Como previsto desde que o primeiro turno da eleição presidencial começou a se desenhar, o Brasil sai ainda mais dividido pós-voto.
A exemplo de eleições anteriores, o presidente ungido pelas urnas não obteve o maior número de votos dentre os eleitores.
Numa população de mais de 209 milhões, o eleitorado já se resume a 147 milhões em números arredondados. Destes, 31 milhões, ou 21% do eleitorado, não se deram nem ao trabalho de comparecer às seções eleitorais. Outros 11 milhões, ou quase 10% do eleitorado, anularam o voto ou votaram em branco. Isso já reduz o número de brasileiros que efetivamente escolheu o destino do país: 104 milhões - menos da metade da população brasileira.
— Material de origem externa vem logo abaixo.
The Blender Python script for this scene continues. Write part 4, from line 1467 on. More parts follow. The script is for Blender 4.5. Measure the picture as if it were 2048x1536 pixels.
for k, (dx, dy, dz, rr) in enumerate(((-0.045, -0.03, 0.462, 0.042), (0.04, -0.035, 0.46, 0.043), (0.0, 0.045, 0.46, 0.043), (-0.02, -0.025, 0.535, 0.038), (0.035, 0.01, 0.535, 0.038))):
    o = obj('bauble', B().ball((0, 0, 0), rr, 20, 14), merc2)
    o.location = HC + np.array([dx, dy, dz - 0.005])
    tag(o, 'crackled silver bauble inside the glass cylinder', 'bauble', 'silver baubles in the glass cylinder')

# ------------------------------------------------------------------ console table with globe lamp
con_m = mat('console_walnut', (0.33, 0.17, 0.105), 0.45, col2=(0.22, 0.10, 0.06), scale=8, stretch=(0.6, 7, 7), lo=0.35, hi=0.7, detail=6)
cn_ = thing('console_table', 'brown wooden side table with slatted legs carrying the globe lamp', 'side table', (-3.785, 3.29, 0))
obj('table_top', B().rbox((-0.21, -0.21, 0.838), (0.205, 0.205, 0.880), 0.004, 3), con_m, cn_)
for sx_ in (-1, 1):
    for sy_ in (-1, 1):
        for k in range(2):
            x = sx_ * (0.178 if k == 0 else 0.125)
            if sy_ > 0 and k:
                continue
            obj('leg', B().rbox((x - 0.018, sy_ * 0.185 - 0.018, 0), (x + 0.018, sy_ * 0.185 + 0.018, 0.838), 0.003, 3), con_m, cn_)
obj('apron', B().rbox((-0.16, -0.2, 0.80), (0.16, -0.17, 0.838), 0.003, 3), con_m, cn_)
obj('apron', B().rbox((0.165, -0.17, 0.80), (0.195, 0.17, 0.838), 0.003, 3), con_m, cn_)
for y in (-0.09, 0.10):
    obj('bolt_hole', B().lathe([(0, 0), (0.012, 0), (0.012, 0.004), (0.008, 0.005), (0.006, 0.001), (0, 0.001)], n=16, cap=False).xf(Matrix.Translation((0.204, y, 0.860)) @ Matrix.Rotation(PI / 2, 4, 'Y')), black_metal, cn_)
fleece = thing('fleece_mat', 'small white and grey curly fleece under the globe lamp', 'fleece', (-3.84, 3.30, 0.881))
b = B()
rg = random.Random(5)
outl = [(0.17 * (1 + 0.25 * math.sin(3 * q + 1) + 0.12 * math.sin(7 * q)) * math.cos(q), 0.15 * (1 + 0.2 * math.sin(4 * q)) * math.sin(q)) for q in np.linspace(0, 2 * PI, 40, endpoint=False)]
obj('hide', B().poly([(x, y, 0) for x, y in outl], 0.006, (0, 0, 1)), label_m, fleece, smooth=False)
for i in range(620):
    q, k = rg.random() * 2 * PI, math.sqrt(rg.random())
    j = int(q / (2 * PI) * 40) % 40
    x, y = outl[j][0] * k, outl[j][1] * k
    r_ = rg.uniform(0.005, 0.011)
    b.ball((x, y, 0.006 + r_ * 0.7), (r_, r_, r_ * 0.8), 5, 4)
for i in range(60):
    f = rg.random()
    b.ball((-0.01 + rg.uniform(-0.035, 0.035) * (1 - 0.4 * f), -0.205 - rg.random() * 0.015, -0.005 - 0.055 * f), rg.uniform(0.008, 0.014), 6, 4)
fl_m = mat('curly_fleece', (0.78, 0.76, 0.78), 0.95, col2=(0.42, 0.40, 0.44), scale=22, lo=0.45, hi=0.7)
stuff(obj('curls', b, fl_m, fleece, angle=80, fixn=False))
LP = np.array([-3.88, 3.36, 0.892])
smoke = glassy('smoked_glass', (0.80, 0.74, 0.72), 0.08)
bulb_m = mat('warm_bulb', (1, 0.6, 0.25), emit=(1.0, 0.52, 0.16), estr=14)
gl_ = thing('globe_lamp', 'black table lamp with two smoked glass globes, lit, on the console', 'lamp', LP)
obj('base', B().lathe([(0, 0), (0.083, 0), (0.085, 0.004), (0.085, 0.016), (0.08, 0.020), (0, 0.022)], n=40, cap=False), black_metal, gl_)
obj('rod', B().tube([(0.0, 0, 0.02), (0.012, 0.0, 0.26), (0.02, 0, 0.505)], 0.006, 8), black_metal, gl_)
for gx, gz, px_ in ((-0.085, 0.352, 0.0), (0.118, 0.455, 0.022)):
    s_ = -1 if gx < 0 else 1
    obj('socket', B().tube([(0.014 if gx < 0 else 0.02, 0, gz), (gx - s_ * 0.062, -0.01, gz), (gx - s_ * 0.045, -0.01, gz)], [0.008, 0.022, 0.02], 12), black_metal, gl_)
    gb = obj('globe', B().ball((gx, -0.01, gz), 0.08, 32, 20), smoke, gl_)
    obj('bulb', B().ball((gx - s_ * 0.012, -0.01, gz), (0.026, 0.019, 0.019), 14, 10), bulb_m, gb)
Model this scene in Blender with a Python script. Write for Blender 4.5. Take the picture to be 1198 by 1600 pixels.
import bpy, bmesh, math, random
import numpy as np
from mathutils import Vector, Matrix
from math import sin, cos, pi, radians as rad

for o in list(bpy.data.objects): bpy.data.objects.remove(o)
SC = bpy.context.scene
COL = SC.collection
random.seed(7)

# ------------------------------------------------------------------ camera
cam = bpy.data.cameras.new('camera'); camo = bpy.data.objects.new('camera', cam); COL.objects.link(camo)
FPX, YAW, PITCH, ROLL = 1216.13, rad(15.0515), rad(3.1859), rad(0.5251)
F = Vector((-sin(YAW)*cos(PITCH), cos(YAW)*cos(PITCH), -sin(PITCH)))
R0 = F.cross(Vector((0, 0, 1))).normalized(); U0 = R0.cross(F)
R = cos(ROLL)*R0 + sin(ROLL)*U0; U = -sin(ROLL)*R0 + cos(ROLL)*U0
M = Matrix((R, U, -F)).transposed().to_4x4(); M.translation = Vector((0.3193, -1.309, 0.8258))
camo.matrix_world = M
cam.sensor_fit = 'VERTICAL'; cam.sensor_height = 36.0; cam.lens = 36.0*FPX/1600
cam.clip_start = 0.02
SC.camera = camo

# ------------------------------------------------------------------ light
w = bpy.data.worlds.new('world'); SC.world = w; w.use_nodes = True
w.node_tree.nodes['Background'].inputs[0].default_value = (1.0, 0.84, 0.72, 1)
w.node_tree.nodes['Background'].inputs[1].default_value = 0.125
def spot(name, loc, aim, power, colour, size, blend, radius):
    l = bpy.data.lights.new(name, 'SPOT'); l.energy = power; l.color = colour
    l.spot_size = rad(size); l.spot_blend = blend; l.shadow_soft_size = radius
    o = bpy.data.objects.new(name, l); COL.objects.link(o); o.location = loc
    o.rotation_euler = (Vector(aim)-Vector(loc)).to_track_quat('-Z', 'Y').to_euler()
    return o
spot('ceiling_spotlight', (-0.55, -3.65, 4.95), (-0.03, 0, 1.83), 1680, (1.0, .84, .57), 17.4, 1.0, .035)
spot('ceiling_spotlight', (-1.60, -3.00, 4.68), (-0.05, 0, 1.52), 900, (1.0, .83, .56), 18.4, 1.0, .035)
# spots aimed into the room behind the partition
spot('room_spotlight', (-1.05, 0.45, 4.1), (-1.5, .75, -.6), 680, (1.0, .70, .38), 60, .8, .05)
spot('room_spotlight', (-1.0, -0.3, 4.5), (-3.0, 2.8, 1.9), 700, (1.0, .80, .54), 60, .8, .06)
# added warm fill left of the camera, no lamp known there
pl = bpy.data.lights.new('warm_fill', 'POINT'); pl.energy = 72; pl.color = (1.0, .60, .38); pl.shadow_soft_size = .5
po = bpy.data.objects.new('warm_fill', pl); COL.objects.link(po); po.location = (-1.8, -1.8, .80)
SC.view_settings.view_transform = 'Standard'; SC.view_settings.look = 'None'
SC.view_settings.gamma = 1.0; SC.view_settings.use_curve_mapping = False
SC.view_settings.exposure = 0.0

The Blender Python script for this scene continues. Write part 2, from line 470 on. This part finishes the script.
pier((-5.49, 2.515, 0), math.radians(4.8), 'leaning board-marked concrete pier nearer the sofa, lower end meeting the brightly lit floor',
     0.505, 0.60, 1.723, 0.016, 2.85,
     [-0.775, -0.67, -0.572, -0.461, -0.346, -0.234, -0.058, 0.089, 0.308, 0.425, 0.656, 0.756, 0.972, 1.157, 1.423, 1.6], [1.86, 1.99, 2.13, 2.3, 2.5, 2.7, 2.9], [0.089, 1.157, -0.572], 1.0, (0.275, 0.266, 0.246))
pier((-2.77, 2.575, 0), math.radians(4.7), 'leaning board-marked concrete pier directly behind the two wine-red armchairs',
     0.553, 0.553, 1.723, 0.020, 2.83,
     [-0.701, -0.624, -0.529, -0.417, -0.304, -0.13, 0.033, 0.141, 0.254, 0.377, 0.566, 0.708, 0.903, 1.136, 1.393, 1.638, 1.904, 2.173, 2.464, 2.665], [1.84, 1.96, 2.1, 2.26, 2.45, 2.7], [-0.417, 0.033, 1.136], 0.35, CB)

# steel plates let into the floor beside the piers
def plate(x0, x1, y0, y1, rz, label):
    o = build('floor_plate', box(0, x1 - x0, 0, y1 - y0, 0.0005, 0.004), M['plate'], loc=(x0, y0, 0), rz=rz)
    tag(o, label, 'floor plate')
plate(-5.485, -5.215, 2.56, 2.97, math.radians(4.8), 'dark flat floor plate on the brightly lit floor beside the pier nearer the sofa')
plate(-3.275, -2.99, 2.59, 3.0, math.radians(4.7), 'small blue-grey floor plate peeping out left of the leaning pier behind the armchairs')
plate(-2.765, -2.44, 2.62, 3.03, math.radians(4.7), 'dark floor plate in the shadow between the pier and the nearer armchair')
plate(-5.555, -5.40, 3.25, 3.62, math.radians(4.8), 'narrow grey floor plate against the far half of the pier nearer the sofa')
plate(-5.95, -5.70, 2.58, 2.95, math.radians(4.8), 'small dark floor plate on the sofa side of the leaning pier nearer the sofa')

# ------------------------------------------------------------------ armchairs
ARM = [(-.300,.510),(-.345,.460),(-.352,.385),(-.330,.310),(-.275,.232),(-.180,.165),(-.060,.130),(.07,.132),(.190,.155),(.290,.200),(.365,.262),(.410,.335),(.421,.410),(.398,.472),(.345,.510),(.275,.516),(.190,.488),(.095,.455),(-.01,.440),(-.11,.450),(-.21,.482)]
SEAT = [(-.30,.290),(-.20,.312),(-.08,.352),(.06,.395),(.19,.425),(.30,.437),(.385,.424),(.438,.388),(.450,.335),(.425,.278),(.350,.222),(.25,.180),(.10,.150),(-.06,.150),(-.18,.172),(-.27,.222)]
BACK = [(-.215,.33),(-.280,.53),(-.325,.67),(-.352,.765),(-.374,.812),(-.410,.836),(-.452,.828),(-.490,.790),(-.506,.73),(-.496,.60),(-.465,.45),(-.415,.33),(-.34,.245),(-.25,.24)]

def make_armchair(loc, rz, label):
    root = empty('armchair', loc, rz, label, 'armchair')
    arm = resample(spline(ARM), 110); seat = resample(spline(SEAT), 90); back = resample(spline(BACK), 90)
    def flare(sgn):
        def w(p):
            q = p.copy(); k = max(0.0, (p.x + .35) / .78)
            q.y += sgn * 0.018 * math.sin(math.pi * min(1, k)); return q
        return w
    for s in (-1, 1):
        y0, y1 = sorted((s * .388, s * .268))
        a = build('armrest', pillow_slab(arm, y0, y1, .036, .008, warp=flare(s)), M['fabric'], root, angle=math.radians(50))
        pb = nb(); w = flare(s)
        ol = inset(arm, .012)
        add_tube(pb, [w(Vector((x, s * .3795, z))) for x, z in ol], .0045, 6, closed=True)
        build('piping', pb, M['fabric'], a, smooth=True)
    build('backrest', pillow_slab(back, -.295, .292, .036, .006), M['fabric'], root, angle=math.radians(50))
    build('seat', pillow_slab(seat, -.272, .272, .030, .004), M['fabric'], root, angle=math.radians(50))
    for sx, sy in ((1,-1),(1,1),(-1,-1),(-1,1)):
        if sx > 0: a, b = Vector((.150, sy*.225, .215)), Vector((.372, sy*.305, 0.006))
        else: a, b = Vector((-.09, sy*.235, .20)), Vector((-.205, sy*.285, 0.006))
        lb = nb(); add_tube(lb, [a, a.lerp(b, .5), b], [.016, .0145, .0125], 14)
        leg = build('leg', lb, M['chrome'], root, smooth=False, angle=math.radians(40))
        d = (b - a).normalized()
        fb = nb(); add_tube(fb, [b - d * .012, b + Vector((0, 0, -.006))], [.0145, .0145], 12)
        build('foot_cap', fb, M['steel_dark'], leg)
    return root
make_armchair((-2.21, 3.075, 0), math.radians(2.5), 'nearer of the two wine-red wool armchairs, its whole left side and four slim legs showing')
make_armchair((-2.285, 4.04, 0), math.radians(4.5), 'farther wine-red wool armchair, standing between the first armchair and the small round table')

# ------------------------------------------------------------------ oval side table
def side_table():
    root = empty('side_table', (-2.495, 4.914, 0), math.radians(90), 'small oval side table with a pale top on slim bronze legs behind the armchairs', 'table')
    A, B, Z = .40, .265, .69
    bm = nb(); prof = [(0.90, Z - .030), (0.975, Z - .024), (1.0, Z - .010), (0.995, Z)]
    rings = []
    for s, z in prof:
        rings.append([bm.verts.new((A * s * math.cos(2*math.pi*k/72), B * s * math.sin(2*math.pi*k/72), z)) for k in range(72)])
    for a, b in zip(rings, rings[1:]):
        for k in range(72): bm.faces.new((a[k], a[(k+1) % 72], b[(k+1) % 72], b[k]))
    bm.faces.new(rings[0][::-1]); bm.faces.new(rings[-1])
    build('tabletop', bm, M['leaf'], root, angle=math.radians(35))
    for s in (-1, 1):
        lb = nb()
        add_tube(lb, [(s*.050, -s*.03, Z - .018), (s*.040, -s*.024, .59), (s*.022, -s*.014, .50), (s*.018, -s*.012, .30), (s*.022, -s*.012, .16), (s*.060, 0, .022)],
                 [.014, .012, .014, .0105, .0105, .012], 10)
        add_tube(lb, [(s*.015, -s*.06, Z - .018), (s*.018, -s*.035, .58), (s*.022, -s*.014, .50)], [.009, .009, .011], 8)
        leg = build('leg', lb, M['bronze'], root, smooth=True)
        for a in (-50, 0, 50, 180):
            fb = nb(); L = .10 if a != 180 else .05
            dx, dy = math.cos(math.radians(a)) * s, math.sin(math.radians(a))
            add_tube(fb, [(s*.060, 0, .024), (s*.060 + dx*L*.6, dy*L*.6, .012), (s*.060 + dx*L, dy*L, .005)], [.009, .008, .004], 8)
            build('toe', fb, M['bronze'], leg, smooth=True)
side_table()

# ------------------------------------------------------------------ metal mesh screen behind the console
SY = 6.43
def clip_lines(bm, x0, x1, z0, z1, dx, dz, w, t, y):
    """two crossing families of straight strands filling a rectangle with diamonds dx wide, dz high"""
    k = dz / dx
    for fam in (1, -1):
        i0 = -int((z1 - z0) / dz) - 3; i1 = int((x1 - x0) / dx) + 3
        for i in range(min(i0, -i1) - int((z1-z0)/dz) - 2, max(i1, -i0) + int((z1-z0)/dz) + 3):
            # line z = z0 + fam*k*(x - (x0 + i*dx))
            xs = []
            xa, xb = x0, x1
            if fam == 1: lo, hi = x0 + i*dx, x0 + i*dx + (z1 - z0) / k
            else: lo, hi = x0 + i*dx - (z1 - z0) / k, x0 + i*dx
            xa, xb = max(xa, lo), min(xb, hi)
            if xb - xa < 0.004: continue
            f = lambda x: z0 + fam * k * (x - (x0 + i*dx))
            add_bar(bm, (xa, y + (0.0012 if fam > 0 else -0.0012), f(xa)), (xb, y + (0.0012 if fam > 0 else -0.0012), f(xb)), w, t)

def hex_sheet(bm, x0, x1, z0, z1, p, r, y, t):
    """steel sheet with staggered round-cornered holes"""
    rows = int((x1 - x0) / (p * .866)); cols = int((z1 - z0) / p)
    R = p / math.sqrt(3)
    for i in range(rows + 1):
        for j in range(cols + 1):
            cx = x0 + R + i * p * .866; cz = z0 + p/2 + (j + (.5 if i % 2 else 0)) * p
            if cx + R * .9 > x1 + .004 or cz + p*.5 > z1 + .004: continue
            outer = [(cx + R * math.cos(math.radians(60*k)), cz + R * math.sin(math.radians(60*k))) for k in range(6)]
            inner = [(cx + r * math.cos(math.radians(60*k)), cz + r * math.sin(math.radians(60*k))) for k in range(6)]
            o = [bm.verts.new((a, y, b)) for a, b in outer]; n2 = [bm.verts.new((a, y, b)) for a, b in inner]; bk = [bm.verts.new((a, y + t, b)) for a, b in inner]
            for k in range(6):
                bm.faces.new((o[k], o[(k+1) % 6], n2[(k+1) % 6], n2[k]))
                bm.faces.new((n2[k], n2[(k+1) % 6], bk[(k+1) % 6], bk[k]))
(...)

Desses que efetivamente votaram, o presidente foi escolhido por quase 58 milhões. Seu adversário obteve 47 milhões de votos. Ou seja, para onde quer que olhemos, o sistema eleitoral brasileiro não consegue mais dar legitimidade aos presidentes eleitos, posto que eles não conseguem mais apoio de parte expressiva da população, relegados que estão a 25% do apoio dos que têm este país tropical como lar. E olha que no Brasil o voto é obrigatório e o 2.° turno foi criado justamente para que um dos candidatos enfim consiga legitimidade.
A nação brasileira precisa ser chamada à sua responsabilidade. Se não temos o país que queremos, os governantes que queremos e os políticos que queremos, a culpa é majoritariamente nossa. Quantos de nós de fato acompanham o que se passa em Brasília ou mesmo na cidade em que moram? Quantos acompanham o importante trabalho legislativo para saber o que está em discussão e até para pressionar o representante escolhido em votações importantes?
Quantos de nós somos capazes de apontar o posicionamento de políticos e sua vida pregressa a uma candidatura para um cargo no executivo?
Quantos de nós "perdemos tempo" lendo jornais, revistas e prestando atenção em reportagens em rádios e TVs que digam respeito à atividade política, ou mesmo sobre a economia do Brasil, dos estados e das cidades?
Quantos leem obras que se propõem a explicar o passado e o presente do Brasil e do mundo e a projetar um futuro a partir das decisões hoje tomadas?
Quantos leem uma obra literária - qualquer uma - para expandir seu conhecimento de mundo?
Quantos de nós acreditam piamente nas correntes, outrora de e-mail, agora de WhatsApp?
Num ambiente assim, votar seguirá por muito tempo um fardo para parte expressiva da população e seguiremos com presidentes marcados pela falta de legitimidade adequada e governos como equilibristas numa eterna corda bamba.
Tendo agora o Brasil escolhido um projeto claramente autoritário e sem que se tenha discutido amiúde as propostas que ele traz, é hora do povo brasileiro começar a se interessar pelo que ocorre em Brasília e que se reflete em todo lugar. É hora de gostar de ler, de acompanhar noticiários, de se inteirar do que o Congresso anda votando e tentar finalmente conhecer o que pretende o próximo presidente.
Mais: é hora de conhecer e se apaixonar por nossa Constituição.
É assim que fortalecemos uma combalida democracia e impedimos que maus políticos nos iludam a cada eleição para nos desiludir ainda no primeiro ano pós-voto, transformando a governabilidade em inferno e nossas vidas em verdadeiro martírio.
Depende de nós evoluirmos como nação. Quantos de nós estamos dispostos a assumir essa responsabilidade?